■ TO BE DONE ■
Which lines hold the word "picture"? Copy each one.
^^^^^^^^
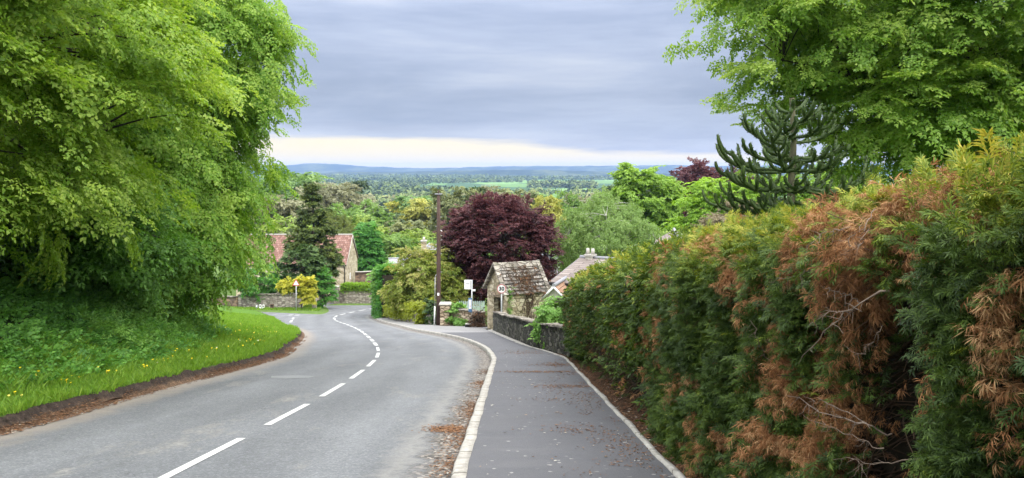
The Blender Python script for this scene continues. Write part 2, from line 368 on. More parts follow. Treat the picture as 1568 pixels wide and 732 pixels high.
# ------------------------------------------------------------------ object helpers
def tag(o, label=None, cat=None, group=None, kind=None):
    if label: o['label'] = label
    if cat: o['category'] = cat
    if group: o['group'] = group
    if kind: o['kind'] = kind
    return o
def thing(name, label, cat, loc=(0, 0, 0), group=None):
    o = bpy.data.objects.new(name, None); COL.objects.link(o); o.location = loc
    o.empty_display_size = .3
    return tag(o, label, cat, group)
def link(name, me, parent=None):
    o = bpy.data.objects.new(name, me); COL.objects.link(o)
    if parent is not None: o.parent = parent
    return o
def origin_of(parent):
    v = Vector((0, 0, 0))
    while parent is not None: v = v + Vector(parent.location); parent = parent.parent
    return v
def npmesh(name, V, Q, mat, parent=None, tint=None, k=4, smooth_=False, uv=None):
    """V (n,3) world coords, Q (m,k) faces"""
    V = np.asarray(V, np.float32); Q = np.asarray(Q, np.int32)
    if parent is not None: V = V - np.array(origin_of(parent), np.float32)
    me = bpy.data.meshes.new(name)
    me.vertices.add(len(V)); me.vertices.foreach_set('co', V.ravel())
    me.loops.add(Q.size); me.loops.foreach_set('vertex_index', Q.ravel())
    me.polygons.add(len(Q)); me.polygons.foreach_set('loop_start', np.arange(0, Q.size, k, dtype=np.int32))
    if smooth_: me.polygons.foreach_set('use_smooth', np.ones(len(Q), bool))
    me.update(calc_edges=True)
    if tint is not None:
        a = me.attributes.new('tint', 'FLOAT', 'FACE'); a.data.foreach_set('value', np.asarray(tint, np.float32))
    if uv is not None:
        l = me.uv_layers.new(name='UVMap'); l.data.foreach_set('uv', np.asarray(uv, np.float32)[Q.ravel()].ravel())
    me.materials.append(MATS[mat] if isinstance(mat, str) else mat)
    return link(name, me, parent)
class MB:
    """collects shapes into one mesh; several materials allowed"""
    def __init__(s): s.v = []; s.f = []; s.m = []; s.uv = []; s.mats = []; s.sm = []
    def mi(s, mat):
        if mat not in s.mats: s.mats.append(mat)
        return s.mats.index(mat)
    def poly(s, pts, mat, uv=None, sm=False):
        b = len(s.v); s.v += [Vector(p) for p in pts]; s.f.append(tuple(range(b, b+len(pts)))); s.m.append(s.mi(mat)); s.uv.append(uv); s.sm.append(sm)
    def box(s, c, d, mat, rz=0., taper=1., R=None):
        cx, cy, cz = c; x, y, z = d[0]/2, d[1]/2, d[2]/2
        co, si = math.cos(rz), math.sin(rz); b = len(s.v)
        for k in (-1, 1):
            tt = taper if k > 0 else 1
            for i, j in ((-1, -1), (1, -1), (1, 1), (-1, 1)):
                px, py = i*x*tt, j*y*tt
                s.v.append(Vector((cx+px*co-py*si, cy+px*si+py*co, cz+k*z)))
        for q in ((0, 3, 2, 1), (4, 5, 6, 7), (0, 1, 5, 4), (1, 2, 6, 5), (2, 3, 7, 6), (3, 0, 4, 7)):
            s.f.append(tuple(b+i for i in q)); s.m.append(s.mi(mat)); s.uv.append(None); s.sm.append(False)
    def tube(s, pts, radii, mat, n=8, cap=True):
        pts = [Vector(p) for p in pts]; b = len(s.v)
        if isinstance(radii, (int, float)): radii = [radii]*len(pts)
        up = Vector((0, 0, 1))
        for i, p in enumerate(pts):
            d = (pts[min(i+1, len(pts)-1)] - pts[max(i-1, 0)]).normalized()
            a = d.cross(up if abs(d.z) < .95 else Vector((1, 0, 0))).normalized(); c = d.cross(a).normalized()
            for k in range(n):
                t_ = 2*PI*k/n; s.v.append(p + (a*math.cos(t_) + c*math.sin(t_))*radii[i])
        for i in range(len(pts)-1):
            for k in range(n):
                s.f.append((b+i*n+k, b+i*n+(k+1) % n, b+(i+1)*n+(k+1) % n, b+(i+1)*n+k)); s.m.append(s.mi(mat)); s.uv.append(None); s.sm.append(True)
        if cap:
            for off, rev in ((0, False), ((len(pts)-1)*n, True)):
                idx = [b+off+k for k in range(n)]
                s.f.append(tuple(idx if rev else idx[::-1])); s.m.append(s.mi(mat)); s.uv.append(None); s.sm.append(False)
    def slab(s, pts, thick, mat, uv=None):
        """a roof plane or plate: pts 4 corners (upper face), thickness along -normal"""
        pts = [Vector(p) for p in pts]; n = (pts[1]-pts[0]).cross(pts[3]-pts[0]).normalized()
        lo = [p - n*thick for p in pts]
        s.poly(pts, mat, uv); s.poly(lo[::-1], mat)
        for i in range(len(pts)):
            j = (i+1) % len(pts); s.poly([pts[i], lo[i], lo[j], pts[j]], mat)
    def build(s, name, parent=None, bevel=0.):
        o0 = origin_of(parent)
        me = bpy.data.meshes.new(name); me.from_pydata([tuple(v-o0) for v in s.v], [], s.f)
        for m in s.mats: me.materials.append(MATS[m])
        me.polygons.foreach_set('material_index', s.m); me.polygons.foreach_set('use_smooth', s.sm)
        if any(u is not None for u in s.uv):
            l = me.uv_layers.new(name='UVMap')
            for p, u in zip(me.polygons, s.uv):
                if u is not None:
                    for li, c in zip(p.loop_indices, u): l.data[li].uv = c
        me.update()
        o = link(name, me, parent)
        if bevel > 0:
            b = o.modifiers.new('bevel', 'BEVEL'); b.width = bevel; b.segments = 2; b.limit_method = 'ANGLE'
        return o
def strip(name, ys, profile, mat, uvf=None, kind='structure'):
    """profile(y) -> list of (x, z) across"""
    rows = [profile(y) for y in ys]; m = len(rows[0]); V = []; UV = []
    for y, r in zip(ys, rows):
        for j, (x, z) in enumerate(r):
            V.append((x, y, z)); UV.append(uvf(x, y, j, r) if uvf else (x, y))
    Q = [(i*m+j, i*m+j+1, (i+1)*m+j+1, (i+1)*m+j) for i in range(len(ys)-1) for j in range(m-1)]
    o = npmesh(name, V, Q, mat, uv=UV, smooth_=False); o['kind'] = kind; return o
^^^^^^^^
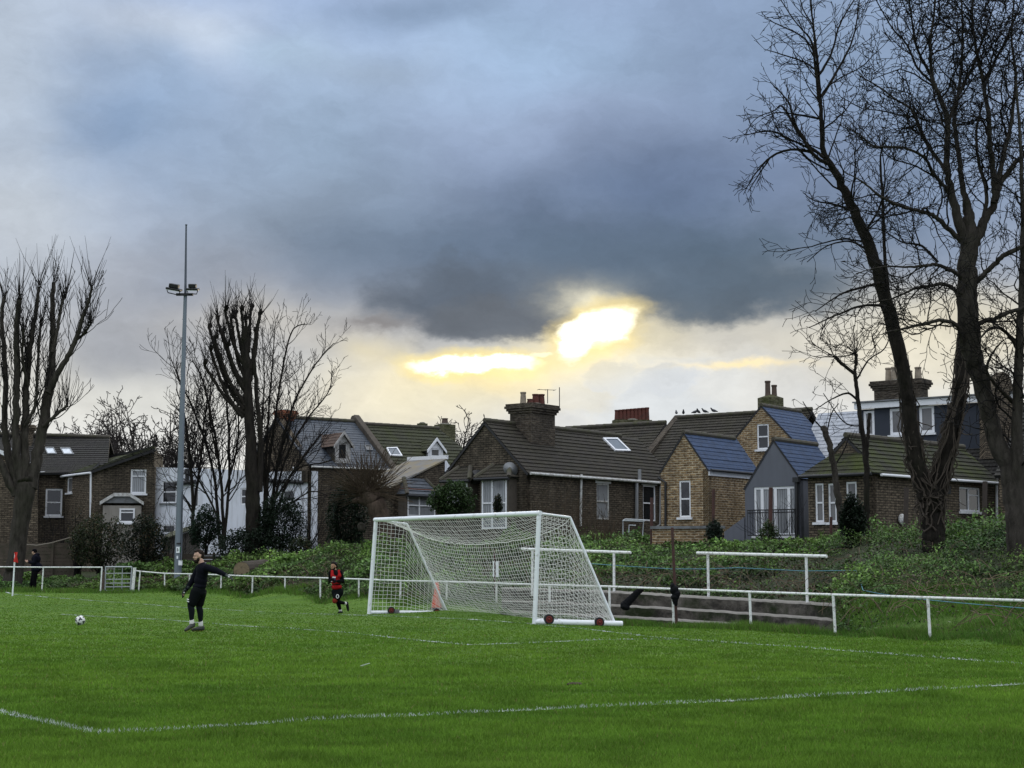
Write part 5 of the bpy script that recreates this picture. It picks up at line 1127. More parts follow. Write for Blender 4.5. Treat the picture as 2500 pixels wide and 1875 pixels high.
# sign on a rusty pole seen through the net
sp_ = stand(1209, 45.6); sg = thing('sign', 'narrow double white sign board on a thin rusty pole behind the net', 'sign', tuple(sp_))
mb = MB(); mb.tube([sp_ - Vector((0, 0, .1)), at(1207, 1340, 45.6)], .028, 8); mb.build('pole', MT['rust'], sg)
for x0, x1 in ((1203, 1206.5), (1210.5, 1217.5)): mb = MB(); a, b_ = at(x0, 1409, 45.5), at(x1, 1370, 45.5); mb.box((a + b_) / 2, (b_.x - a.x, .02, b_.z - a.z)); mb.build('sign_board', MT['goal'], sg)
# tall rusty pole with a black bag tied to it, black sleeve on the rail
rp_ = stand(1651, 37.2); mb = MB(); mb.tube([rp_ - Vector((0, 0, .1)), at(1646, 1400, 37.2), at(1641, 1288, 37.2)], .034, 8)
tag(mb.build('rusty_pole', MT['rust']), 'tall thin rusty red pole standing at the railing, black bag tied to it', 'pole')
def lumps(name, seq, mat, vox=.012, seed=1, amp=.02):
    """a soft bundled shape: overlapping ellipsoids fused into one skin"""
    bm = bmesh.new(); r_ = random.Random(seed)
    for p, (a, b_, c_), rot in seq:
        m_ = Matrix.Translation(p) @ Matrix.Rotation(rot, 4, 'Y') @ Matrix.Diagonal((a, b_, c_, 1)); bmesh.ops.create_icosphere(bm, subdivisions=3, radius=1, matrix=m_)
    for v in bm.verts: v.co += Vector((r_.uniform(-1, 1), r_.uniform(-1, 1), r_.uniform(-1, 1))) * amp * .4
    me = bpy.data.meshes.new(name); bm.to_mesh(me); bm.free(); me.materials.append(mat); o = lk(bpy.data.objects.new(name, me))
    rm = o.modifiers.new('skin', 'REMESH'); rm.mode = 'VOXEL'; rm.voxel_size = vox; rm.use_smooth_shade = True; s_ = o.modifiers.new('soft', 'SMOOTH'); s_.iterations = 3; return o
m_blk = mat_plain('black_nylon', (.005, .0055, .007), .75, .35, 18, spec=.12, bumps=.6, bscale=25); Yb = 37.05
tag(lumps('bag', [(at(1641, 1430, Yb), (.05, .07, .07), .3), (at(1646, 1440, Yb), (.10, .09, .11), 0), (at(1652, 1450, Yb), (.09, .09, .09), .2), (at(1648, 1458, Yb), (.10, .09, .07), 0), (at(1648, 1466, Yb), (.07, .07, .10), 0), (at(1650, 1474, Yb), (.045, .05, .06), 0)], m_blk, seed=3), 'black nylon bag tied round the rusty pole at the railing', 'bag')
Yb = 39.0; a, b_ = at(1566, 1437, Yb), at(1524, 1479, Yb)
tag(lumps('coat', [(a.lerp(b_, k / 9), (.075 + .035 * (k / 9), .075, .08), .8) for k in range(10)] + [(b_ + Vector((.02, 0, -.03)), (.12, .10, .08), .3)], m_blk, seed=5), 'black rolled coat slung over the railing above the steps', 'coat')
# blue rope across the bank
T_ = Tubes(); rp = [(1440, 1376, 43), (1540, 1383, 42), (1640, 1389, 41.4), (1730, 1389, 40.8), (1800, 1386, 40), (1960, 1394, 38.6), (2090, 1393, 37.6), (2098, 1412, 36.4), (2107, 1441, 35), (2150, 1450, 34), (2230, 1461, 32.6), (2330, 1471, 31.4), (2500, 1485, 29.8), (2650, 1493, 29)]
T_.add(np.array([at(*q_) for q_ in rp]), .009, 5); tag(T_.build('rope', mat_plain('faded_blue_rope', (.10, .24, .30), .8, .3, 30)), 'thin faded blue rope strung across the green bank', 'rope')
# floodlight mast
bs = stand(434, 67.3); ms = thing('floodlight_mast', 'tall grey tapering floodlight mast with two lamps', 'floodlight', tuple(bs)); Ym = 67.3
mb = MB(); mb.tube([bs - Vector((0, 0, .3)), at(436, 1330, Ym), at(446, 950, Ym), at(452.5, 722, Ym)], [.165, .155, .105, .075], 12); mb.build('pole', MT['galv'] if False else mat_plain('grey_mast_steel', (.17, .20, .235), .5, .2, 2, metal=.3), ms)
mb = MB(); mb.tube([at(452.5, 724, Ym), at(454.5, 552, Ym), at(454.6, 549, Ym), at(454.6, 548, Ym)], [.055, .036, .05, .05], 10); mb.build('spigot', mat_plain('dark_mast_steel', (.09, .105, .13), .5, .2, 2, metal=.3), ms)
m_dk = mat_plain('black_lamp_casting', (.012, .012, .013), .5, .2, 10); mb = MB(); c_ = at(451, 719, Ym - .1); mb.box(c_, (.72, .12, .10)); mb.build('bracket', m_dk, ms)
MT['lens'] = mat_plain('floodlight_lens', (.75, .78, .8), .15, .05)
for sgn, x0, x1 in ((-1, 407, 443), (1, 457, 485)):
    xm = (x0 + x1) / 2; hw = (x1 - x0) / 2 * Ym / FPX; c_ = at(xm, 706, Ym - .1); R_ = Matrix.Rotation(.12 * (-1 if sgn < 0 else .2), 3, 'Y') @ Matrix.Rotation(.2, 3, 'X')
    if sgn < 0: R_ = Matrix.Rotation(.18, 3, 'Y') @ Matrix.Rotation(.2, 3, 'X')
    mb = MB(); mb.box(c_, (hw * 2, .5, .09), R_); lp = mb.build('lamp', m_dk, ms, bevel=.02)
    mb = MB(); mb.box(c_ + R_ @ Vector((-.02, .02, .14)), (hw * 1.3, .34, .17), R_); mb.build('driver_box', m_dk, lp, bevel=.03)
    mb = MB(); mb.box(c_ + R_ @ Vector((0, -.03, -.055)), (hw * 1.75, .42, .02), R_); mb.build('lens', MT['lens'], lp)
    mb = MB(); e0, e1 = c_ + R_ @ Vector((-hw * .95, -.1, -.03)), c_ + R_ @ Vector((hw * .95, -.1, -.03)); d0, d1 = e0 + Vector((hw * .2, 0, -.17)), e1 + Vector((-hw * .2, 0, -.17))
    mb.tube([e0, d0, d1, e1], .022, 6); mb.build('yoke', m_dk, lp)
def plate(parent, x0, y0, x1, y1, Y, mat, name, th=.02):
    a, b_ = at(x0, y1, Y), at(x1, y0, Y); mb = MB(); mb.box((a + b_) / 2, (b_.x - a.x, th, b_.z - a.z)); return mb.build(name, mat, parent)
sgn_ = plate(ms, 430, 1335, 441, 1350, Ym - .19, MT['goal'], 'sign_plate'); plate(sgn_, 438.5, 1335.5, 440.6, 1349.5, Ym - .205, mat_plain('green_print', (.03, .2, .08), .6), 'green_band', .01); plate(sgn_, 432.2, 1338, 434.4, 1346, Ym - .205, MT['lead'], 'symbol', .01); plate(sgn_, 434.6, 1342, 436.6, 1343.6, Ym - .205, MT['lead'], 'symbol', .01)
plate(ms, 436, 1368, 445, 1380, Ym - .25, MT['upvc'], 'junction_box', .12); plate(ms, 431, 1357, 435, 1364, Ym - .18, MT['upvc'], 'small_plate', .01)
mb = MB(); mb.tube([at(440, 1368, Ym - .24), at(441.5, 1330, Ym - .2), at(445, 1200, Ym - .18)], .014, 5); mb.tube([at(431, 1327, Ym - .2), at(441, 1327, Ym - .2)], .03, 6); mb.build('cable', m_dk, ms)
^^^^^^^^
■ RESULT OF THIS TASK ■
The Blender Python script for this scene continues. Write part 2, from line 368 on. More parts follow. Treat the picture as 1568 pixels wide and 732 pixels high.
Write part 5 of the bpy script that recreates this picture. It picks up at line 1127. More parts follow. Write for Blender 4.5. Treat the picture as 2500 pixels wide and 1875 pixels high.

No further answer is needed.